◆ **Provided data**
━━━━━━━━━━━━━━━━

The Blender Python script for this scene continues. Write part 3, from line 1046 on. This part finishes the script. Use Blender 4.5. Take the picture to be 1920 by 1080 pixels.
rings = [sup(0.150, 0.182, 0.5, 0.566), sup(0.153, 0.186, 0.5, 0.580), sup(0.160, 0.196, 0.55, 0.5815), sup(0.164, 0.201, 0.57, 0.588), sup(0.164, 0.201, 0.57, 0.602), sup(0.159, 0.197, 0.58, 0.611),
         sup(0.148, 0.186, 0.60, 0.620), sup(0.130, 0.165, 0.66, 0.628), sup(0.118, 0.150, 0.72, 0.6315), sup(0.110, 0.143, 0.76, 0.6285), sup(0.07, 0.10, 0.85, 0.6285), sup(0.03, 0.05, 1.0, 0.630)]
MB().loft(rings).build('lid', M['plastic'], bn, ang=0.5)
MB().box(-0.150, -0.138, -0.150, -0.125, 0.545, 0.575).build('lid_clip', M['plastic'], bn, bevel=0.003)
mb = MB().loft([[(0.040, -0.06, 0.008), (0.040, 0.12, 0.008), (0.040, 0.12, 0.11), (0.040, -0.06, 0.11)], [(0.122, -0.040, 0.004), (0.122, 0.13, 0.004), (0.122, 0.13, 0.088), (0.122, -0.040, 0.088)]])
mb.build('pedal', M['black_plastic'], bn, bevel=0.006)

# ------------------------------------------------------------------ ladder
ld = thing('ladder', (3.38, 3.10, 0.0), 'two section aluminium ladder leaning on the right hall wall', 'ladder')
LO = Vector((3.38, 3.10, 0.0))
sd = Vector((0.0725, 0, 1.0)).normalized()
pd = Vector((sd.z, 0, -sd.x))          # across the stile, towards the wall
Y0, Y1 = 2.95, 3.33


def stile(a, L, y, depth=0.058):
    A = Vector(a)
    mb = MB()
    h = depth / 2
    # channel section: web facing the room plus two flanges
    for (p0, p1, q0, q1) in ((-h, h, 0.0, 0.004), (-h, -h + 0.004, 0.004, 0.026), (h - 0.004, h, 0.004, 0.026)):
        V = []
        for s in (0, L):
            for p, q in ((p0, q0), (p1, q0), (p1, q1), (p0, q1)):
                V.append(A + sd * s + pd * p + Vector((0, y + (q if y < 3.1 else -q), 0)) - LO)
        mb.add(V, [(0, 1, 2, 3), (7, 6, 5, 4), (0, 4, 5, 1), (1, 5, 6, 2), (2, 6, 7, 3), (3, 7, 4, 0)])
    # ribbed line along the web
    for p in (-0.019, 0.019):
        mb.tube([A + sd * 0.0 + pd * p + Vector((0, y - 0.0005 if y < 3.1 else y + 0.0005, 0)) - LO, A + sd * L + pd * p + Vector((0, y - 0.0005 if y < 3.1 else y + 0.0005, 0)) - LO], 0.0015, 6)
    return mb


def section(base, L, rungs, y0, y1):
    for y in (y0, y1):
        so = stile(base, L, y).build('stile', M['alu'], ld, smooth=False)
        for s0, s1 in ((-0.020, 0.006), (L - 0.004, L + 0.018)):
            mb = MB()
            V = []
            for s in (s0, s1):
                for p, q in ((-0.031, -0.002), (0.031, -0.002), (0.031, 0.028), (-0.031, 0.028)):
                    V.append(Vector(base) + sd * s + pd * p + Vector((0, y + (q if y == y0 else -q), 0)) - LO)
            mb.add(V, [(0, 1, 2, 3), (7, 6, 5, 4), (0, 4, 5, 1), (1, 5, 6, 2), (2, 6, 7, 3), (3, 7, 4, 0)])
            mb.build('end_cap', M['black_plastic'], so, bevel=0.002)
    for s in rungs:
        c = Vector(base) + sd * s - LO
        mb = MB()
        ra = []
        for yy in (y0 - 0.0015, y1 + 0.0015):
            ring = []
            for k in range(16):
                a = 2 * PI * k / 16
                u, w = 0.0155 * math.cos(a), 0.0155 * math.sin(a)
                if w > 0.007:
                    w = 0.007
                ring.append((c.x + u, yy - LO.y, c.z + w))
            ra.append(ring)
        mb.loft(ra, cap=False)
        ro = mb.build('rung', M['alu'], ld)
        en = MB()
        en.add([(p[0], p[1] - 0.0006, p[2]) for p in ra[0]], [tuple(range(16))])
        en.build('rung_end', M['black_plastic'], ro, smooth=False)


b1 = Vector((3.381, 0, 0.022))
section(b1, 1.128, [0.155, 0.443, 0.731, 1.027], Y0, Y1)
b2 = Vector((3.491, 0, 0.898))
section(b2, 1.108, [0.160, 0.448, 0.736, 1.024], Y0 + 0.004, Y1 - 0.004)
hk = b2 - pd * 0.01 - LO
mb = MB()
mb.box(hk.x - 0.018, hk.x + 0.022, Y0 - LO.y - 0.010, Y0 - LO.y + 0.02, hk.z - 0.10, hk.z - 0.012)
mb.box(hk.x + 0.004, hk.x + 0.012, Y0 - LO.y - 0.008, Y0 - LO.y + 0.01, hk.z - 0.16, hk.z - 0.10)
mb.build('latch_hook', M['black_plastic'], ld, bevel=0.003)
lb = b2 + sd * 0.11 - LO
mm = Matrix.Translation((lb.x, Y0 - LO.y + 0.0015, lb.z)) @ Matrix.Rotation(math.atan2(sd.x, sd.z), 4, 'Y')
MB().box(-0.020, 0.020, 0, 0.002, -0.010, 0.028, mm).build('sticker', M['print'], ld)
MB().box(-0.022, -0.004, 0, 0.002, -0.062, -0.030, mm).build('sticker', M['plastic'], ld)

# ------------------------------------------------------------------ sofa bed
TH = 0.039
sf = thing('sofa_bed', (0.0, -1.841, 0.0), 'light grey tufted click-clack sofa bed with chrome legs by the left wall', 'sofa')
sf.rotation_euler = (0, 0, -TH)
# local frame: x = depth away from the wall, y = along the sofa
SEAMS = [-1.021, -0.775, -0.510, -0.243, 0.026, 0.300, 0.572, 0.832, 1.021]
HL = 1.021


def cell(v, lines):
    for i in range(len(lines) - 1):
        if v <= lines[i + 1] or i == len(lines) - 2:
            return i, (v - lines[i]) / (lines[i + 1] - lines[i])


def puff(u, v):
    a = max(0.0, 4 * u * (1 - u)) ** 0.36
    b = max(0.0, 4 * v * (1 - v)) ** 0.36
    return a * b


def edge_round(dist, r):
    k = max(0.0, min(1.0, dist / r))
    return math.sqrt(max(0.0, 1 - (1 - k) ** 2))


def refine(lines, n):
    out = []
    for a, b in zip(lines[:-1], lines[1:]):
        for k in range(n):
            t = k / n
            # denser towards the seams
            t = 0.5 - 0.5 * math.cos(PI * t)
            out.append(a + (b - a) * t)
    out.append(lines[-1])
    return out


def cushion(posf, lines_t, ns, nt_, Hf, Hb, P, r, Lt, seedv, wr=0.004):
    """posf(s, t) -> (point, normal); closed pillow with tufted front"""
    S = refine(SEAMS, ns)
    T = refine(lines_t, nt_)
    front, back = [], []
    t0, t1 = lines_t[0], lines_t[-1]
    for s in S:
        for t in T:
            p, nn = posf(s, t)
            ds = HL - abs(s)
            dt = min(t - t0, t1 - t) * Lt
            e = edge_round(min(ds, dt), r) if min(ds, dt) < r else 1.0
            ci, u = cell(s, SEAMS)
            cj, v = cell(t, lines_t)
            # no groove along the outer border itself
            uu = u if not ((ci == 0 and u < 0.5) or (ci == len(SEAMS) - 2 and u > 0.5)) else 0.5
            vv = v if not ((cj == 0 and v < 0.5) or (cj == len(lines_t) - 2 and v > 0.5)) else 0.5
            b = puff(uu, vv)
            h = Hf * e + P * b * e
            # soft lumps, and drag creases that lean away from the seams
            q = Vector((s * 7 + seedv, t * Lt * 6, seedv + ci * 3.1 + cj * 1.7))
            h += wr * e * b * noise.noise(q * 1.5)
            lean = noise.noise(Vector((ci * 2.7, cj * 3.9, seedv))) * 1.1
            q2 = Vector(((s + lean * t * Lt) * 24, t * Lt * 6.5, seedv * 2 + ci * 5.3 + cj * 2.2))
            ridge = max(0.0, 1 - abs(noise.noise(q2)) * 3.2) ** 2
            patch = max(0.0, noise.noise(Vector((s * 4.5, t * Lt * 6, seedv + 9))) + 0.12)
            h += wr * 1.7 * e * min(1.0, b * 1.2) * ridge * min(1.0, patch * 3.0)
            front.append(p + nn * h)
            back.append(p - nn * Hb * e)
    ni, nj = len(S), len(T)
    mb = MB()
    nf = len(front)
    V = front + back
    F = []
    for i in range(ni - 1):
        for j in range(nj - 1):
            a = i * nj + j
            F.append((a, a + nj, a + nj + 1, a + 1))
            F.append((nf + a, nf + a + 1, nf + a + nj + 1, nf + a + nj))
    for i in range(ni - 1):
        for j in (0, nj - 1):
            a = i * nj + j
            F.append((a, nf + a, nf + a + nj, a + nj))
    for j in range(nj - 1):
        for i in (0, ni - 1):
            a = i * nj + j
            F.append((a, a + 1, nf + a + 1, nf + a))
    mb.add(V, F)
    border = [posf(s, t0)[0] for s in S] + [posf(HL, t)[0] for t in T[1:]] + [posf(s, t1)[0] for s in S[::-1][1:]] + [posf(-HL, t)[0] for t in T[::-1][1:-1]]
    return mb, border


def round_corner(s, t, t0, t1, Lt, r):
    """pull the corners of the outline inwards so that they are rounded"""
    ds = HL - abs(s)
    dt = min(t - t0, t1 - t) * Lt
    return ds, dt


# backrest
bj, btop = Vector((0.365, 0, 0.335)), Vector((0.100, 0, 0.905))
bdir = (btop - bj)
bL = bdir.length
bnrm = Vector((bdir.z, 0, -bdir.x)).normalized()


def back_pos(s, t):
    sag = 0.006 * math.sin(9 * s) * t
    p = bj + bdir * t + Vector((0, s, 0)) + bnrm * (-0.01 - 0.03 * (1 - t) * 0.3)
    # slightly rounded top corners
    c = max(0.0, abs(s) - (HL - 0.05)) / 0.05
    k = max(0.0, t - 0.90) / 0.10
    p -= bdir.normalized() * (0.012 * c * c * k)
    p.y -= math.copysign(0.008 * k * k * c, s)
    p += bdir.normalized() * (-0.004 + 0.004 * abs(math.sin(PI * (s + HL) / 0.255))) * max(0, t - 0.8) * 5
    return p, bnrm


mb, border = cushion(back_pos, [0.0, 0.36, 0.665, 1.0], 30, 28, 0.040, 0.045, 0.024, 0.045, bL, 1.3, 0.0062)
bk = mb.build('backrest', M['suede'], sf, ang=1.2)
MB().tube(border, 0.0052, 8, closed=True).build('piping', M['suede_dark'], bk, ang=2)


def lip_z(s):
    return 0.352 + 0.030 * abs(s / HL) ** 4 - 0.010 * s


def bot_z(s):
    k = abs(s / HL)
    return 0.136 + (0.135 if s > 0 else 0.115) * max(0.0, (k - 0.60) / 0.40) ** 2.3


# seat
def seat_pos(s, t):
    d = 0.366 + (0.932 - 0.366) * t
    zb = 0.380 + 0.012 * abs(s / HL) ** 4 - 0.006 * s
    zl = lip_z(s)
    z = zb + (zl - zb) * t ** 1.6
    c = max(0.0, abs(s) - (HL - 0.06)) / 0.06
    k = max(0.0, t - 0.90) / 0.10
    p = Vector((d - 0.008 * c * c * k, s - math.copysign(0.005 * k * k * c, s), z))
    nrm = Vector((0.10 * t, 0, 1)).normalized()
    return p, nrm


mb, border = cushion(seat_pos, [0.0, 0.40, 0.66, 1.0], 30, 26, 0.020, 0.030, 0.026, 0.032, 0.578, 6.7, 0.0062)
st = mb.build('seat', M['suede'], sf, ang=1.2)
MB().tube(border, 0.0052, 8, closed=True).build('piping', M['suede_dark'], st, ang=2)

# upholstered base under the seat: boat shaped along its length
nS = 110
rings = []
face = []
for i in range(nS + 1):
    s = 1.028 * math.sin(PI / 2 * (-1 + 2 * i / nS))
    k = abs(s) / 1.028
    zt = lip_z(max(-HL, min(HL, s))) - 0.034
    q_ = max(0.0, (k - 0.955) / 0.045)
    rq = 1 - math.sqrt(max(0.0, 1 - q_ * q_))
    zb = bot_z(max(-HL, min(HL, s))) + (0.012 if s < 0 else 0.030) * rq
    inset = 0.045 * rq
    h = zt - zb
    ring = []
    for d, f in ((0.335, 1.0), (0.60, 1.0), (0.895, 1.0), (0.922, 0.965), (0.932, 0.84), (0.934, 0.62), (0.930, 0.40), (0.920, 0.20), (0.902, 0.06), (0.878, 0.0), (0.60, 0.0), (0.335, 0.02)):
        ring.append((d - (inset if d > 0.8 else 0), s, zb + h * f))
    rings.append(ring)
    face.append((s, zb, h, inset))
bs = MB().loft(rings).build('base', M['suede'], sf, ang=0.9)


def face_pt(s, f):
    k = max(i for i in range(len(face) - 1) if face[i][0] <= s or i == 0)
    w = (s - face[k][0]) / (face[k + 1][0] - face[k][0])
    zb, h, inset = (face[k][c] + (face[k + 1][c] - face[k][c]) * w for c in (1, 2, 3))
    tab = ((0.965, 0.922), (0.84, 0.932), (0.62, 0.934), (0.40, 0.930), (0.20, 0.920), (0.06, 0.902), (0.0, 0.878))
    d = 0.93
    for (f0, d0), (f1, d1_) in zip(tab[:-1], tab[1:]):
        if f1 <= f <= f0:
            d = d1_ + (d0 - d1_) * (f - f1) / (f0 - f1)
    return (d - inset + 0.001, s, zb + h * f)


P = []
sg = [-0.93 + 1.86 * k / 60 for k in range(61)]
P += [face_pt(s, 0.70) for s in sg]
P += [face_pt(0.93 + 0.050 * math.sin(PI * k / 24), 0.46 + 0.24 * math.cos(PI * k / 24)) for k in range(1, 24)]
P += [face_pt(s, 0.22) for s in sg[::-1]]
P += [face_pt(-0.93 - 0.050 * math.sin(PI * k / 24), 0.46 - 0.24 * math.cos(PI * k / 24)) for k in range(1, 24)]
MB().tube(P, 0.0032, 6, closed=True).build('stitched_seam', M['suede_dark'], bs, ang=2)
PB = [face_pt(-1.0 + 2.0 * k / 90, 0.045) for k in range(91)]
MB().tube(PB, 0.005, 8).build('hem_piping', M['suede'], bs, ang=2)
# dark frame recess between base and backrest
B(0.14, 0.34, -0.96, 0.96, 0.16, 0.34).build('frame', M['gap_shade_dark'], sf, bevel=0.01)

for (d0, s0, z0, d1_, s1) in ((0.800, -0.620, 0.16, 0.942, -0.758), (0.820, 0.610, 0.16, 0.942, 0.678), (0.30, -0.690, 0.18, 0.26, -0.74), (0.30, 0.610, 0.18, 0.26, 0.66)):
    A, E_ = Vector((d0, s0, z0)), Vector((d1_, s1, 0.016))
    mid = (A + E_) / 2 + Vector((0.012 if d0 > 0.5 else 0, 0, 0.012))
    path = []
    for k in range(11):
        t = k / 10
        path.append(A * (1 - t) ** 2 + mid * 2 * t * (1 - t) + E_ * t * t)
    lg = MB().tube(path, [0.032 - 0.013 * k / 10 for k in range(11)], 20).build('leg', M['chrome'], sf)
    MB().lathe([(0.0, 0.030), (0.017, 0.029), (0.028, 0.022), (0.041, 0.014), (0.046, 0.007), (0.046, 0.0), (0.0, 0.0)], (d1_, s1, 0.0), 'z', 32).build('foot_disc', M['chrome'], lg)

━━━━━━━━━━━━━━━━

◆ **Task to carry out**
In the listing above, find the lines holding the word "from" and copy them.

◆ **Finished task**
The Blender Python script for this scene continues. Write part 3, from line 1046 on. This part finishes the script. Use Blender 4.5. Take the picture to be 1920 by 1080 pixels.
# local frame: x = depth away from the wall, y = along the sofa
            # soft lumps, and drag creases that lean away from the seams